In this case, it was a very good thing.
One of my friends is another seamstress. She is retired now, but she sewed professionally for over forty years. She loved doing it, too. Her specialty was window treatments (she worked with an interior designer), but she made a good many other things, as well. When I bought my house and mentioned to her that I wanted to make a gold valance for the music room, she presented me with a good-sized bag of gold fabrics. Not just any gold fabrics, mind you. No, they were all silk. Such luxurious gorgeousness!
That bag of yet-unused gold silk is what I remembered when I needed to make an evening gown to wear to a black-tie dinner. There was enough of one of the fabrics to not only construct the dress but to also line it. The scraps remaining after the project was completed were not skimpy, either. And I happen to think the dress turned out well:

The small photo at the top of this post shows a close-up of the decorative stitching that goes all the way around the dress: neckline, button placket, and hem. It also trims the sleeves. (Yes, the "signature" photo at the top of the blog is a picture of the same thing, but the stitching shows up better in the one with this post.) Since it is the same color as the fabric, it is a very subtle detail, but it adds just the right touch.

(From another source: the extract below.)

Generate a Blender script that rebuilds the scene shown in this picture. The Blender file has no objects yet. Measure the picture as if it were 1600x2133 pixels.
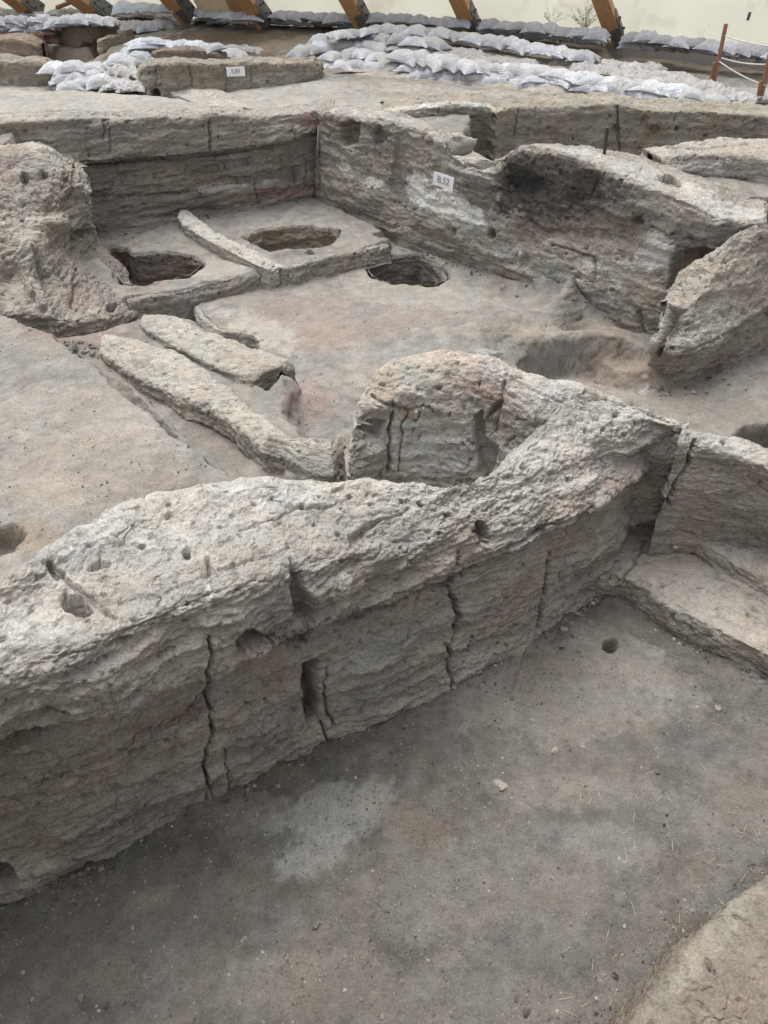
import bpy, math, random, time
import numpy as np
from mathutils import Vector, Matrix
T0 = time.time()
random.seed(7)
rng = np.random.default_rng(11)
scene = bpy.context.scene
COL = scene.collection

# ------------------------------------------------------------------ camera
F = 1602.0; PITCH = math.radians(41.0); H = 2.2; CX, CY = 800.0, 1066.5
cam = bpy.data.cameras.new('camera'); camo = bpy.data.objects.new('camera', cam); COL.objects.link(camo)
camo.location = (0, 0, H); camo.rotation_euler = (math.pi/2 - PITCH, 0, 0)
cam.sensor_fit = 'VERTICAL'; cam.sensor_height = 24.0; cam.lens = F/2133.0*24.0
cam.clip_start = 0.05; cam.clip_end = 500
scene.camera = camo
# ------------------------------------------------------------------ light
SUN_EL, SUN_AZ = 68.0, -25.0        # azimuth measured from +Y (towards the far side), clockwise positive
w = bpy.data.worlds.new('World'); scene.world = w; w.use_nodes = True
nt = w.node_tree; bg = nt.nodes['Background']
sky = nt.nodes.new('ShaderNodeTexSky'); sky.sky_type = 'NISHITA'; sky.sun_disc = False
sky.sun_elevation = math.radians(SUN_EL); sky.sun_rotation = math.radians(SUN_AZ)
sky.air_density = 1.0; sky.dust_density = 5.0; sky.ozone_density = 1.0
hs = nt.nodes.new('ShaderNodeHueSaturation'); hs.inputs['Saturation'].default_value = 0.12
nt.links.new(sky.outputs[0], hs.inputs['Color']); nt.links.new(hs.outputs[0], bg.inputs['Color'])
bg.inputs['Strength'].default_value = 0.13
sl = bpy.data.lights.new('sun', 'SUN'); sl.energy = 0.85; sl.angle = math.radians(50); sl.color = (1.0, 0.98, 0.95)
so = bpy.data.objects.new('sun', sl); COL.objects.link(so)
el, az = math.radians(SUN_EL), math.radians(SUN_AZ)
sd = Vector((math.sin(az)*math.cos(el), math.cos(az)*math.cos(el), math.sin(el)))
so.rotation_euler = sd.to_track_quat('Z', 'Y').to_euler(); so.location = (0, 6, 8)
vs = scene.view_settings; vs.view_transform = 'Standard'; vs.look = 'None'; vs.gamma = 1.0
vs.use_curve_mapping = False; vs.exposure = 1.0

# ------------------------------------------------------------------ geometry helpers
CAM = np.array([0, 0, H]); FW = np.array([0, math.cos(PITCH), -math.sin(PITCH)])
UP = np.array([0, math.sin(PITCH), math.cos(PITCH)]); RT = np.array([1.0, 0, 0])
def ray(px, py): return FW + RT*((px-CX)/F) + UP*(-(py-CY)/F)
def P(px, py, z):
    d = ray(px, py); return CAM + d*((z-H)/d[2])
def YP(px, py, y):
    d = ray(px, py); return CAM + d*(y/d[1])
def VP(px, py, A, B, off=0.0):      # on a vertical wall plane through plan points A,B (off: metres away from camera)
    A = np.array(A[:2], float); B = np.array(B[:2], float); t = B-A; n = np.array([-t[1], t[0]])/np.linalg.norm(t)
    if n @ A < 0: n = -n
    d = ray(px, py); s = (n @ A + off)/(n @ d[:2]); return CAM + d*s
def Q(x, y, z): return np.array([x, y, z], float)
def FLZ(x): return -1.25 + 0.1*x
def PF(px, py):                     # on the gently tilted front floor
    d = ray(px, py); t = (-1.25-H)/(d[2]-0.1*d[0]); return CAM + d*t
def project(V):
    r = V - CAM; dep = r @ FW; return CX + F*(r @ RT)/dep, CY - F*(r @ UP)/dep

_perm = rng.permutation(256); _perm = np.concatenate([_perm, _perm, _perm])
_g = rng.normal(size=(256, 3)); _g /= np.linalg.norm(_g, axis=1)[:, None]; _g = _g.astype(np.float32)
def perlin(X, Y, Z):
    xi = np.floor(X).astype(np.int64); yi = np.floor(Y).astype(np.int64); zi = np.floor(Z).astype(np.int64)
    xf = (X-xi).astype(np.float32); yf = (Y-yi).astype(np.float32); zf = (Z-zi).astype(np.float32)
    xi &= 255; yi &= 255; zi &= 255
    u = xf*xf*xf*(xf*(xf*6-15)+10); v = yf*yf*yf*(yf*(yf*6-15)+10); ww = zf*zf*zf*(zf*(zf*6-15)+10)
    out = 0
    for a in (0, 1):
        pa = _perm[xi+a]; wa = u if a else 1-u
        for b in (0, 1):
            pb = _perm[pa+yi+b]; wb = v if b else 1-v
            for c in (0, 1):
                g = _g[_perm[pb+zi+c] & 255]; wc = ww if c else 1-ww
                out = out + (g[..., 0]*(xf-a)+g[..., 1]*(yf-b)+g[..., 2]*(zf-c))*wa*wb*wc
    return out*1.5
def fbm(V, f, oct=3, az=1.0, seed=0.0, gain=0.5):
    o = 0; a = 1.0; n = 0
    for i in range(oct):
        o = o + a*perlin(V[..., 0]*f+seed+i*17.3, V[..., 1]*f+seed*1.7+i*5.1, V[..., 2]*f*az+seed*.3+i*9.7)
        n += a; a *= gain; f *= 2.03
    return o/n*1.6
def ridged(V, f, oct=3, az=1.0, seed=0.0):
    o = 0; a = 1.0; n = 0
    for i in range(oct):
        o = o + a*(1-2.2*np.abs(perlin(V[..., 0]*f+seed+i*7.3, V[..., 1]*f+seed+i*3.1, V[..., 2]*f*az+i*2.7)))
        n += a; a *= .5; f *= 2.07
    return o/n
def sstep(a, b, x):
    t = np.clip((x-a)/(b-a), 0, 1); return t*t*(3-2*t)
def segdist(x, y, pts):
    d = np.full(x.shape, 1e9)
    for (ax, ay), (bx, by) in zip(pts[:-1], pts[1:]):
        dx, dy = bx-ax, by-ay; L = dx*dx+dy*dy+1e-12
        t = np.clip(((x-ax)*dx+(y-ay)*dy)/L, 0, 1)
        d = np.minimum(d, (x-ax-t*dx)**2+(y-ay-t*dy)**2)
    return np.sqrt(d)
def polysd(x, y, pts):              # signed distance, negative inside
    pts = [tuple(p[:2]) for p in pts]
    d = segdist(x, y, pts+[pts[0]]); ins = np.zeros(x.shape, bool)
    for (ax, ay), (bx, by) in zip(pts, pts[1:]+[pts[0]]):
        if ay == by: continue
        c = ((ay > y) != (by > y)) & (x < (bx-ax)*(y-ay)/(by-ay)+ax); ins ^= c
    return np.where(ins, -d, d)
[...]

The buttons are covered with the same fabric. I love using button forms. Closures that perfectly match the garment make all the difference between an obviously homemade product and one that prompts people to ask where the item was purchased.
The back of the gown is pretty, too:

The lacing, made of the same gold silk as the dress, gives interest to the back in addition to enabling a precise fit. I made a couple French tacks between the dress and the lining to ensure that the lining would not bunch wrong when the lacing is tightened.
Only a couple people at the dinner commented about the dress to me. However, I heard second-hand that the dress had gotten many compliments. One woman told me that she had been upstairs in the gallery overlooking the main room and had heard several people saying that it was a beautiful dress. That was nice to know.
Even better, though, was the joy of wearing such a gorgeous frock and the satisfaction of having made it myself.